▸ Brief
All of the data needs to be repeated exactly.

▸ Working data

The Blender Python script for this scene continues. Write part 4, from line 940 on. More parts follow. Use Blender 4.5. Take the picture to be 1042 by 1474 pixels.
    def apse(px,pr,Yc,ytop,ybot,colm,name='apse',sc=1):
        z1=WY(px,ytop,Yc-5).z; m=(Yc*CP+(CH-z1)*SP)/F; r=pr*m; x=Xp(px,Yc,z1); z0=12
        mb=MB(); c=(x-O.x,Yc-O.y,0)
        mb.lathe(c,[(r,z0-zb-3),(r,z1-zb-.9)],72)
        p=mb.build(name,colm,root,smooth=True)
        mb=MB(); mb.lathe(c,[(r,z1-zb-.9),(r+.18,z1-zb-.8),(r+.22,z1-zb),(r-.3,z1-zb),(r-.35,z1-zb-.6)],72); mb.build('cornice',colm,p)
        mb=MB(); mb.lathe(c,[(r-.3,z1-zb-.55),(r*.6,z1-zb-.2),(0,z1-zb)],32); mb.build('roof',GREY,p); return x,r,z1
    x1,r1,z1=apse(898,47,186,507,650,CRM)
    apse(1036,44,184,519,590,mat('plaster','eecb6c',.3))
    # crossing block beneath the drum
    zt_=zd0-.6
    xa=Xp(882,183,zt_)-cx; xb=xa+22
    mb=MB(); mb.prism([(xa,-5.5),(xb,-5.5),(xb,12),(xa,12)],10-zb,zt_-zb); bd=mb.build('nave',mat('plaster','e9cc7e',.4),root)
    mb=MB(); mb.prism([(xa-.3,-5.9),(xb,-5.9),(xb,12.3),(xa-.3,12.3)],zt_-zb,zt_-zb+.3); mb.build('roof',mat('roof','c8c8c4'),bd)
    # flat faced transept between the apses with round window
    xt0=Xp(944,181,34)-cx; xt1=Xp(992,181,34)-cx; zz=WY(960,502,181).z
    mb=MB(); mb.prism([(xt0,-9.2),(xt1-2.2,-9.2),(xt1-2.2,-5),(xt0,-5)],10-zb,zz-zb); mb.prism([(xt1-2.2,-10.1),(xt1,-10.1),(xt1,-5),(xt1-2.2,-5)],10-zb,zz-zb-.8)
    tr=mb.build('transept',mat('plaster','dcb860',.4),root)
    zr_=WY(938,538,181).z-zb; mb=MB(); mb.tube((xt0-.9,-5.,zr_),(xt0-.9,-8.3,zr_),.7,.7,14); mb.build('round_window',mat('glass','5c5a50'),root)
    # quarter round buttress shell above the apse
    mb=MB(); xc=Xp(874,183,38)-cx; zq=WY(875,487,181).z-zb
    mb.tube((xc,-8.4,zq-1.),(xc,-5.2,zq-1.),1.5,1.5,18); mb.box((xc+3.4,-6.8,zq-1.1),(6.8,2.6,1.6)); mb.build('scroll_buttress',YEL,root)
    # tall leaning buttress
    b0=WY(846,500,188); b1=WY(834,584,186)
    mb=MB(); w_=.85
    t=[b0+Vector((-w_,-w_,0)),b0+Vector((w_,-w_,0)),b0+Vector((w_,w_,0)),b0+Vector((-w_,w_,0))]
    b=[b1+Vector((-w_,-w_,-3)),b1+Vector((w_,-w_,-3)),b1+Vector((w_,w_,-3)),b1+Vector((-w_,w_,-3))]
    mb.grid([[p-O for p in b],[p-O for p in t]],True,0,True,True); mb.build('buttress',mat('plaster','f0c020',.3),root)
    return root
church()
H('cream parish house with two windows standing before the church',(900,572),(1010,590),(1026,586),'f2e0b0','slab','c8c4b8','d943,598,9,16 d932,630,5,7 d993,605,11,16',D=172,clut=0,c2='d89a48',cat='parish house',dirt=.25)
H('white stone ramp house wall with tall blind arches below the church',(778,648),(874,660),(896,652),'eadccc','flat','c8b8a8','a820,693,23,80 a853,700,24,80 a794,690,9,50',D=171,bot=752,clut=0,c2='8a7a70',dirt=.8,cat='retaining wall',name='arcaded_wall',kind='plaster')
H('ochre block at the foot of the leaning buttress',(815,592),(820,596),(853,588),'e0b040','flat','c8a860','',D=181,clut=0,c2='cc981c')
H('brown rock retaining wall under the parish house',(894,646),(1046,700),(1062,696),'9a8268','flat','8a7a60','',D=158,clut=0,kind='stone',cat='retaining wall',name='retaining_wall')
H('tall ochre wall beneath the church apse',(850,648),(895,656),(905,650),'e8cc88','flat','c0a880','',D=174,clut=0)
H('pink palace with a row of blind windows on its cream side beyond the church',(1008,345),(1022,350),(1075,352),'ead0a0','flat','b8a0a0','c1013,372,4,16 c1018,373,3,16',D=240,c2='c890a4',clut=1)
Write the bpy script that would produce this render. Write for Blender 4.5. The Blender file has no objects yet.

▸ Reply to the task
The Blender Python script for this scene continues. Write part 4, from line 940 on. More parts follow. Use Blender 4.5. Take the picture to be 1042 by 1474 pixels.
    def apse(px,pr,Yc,ytop,ybot,colm,name='apse',sc=1):
        z1=WY(px,ytop,Yc-5).z; m=(Yc*CP+(CH-z1)*SP)/F; r=pr*m; x=Xp(px,Yc,z1); z0=12
        mb=MB(); c=(x-O.x,Yc-O.y,0)
        mb.lathe(c,[(r,z0-zb-3),(r,z1-zb-.9)],72)
        p=mb.build(name,colm,root,smooth=True)
        mb=MB(); mb.lathe(c,[(r,z1-zb-.9),(r+.18,z1-zb-.8),(r+.22,z1-zb),(r-.3,z1-zb),(r-.35,z1-zb-.6)],72); mb.build('cornice',colm,p)
        mb=MB(); mb.lathe(c,[(r-.3,z1-zb-.55),(r*.6,z1-zb-.2),(0,z1-zb)],32); mb.build('roof',GREY,p); return x,r,z1
    x1,r1,z1=apse(898,47,186,507,650,CRM)
    apse(1036,44,184,519,590,mat('plaster','eecb6c',.3))
    # crossing block beneath the drum
    zt_=zd0-.6
    xa=Xp(882,183,zt_)-cx; xb=xa+22
    mb=MB(); mb.prism([(xa,-5.5),(xb,-5.5),(xb,12),(xa,12)],10-zb,zt_-zb); bd=mb.build('nave',mat('plaster','e9cc7e',.4),root)
    mb=MB(); mb.prism([(xa-.3,-5.9),(xb,-5.9),(xb,12.3),(xa-.3,12.3)],zt_-zb,zt_-zb+.3); mb.build('roof',mat('roof','c8c8c4'),bd)
    # flat faced transept between the apses with round window
    xt0=Xp(944,181,34)-cx; xt1=Xp(992,181,34)-cx; zz=WY(960,502,181).z
    mb=MB(); mb.prism([(xt0,-9.2),(xt1-2.2,-9.2),(xt1-2.2,-5),(xt0,-5)],10-zb,zz-zb); mb.prism([(xt1-2.2,-10.1),(xt1,-10.1),(xt1,-5),(xt1-2.2,-5)],10-zb,zz-zb-.8)
    tr=mb.build('transept',mat('plaster','dcb860',.4),root)
    zr_=WY(938,538,181).z-zb; mb=MB(); mb.tube((xt0-.9,-5.,zr_),(xt0-.9,-8.3,zr_),.7,.7,14); mb.build('round_window',mat('glass','5c5a50'),root)
    # quarter round buttress shell above the apse
    mb=MB(); xc=Xp(874,183,38)-cx; zq=WY(875,487,181).z-zb
    mb.tube((xc,-8.4,zq-1.),(xc,-5.2,zq-1.),1.5,1.5,18); mb.box((xc+3.4,-6.8,zq-1.1),(6.8,2.6,1.6)); mb.build('scroll_buttress',YEL,root)
    # tall leaning buttress
    b0=WY(846,500,188); b1=WY(834,584,186)
    mb=MB(); w_=.85
    t=[b0+Vector((-w_,-w_,0)),b0+Vector((w_,-w_,0)),b0+Vector((w_,w_,0)),b0+Vector((-w_,w_,0))]
    b=[b1+Vector((-w_,-w_,-3)),b1+Vector((w_,-w_,-3)),b1+Vector((w_,w_,-3)),b1+Vector((-w_,w_,-3))]
    mb.grid([[p-O for p in b],[p-O for p in t]],True,0,True,True); mb.build('buttress',mat('plaster','f0c020',.3),root)
    return root
church()
H('cream parish house with two windows standing before the church',(900,572),(1010,590),(1026,586),'f2e0b0','slab','c8c4b8','d943,598,9,16 d932,630,5,7 d993,605,11,16',D=172,clut=0,c2='d89a48',cat='parish house',dirt=.25)
H('white stone ramp house wall with tall blind arches below the church',(778,648),(874,660),(896,652),'eadccc','flat','c8b8a8','a820,693,23,80 a853,700,24,80 a794,690,9,50',D=171,bot=752,clut=0,c2='8a7a70',dirt=.8,cat='retaining wall',name='arcaded_wall',kind='plaster')
H('ochre block at the foot of the leaning buttress',(815,592),(820,596),(853,588),'e0b040','flat','c8a860','',D=181,clut=0,c2='cc981c')
H('brown rock retaining wall under the parish house',(894,646),(1046,700),(1062,696),'9a8268','flat','8a7a60','',D=158,clut=0,kind='stone',cat='retaining wall',name='retaining_wall')
H('tall ochre wall beneath the church apse',(850,648),(895,656),(905,650),'e8cc88','flat','c0a880','',D=174,clut=0)
H('pink palace with a row of blind windows on its cream side beyond the church',(1008,345),(1022,350),(1075,352),'ead0a0','flat','b8a0a0','c1013,372,4,16 c1018,373,3,16',D=240,c2='c890a4',clut=1)
Write the bpy script that would produce this render. Write for Blender 4.5. The Blender file has no objects yet.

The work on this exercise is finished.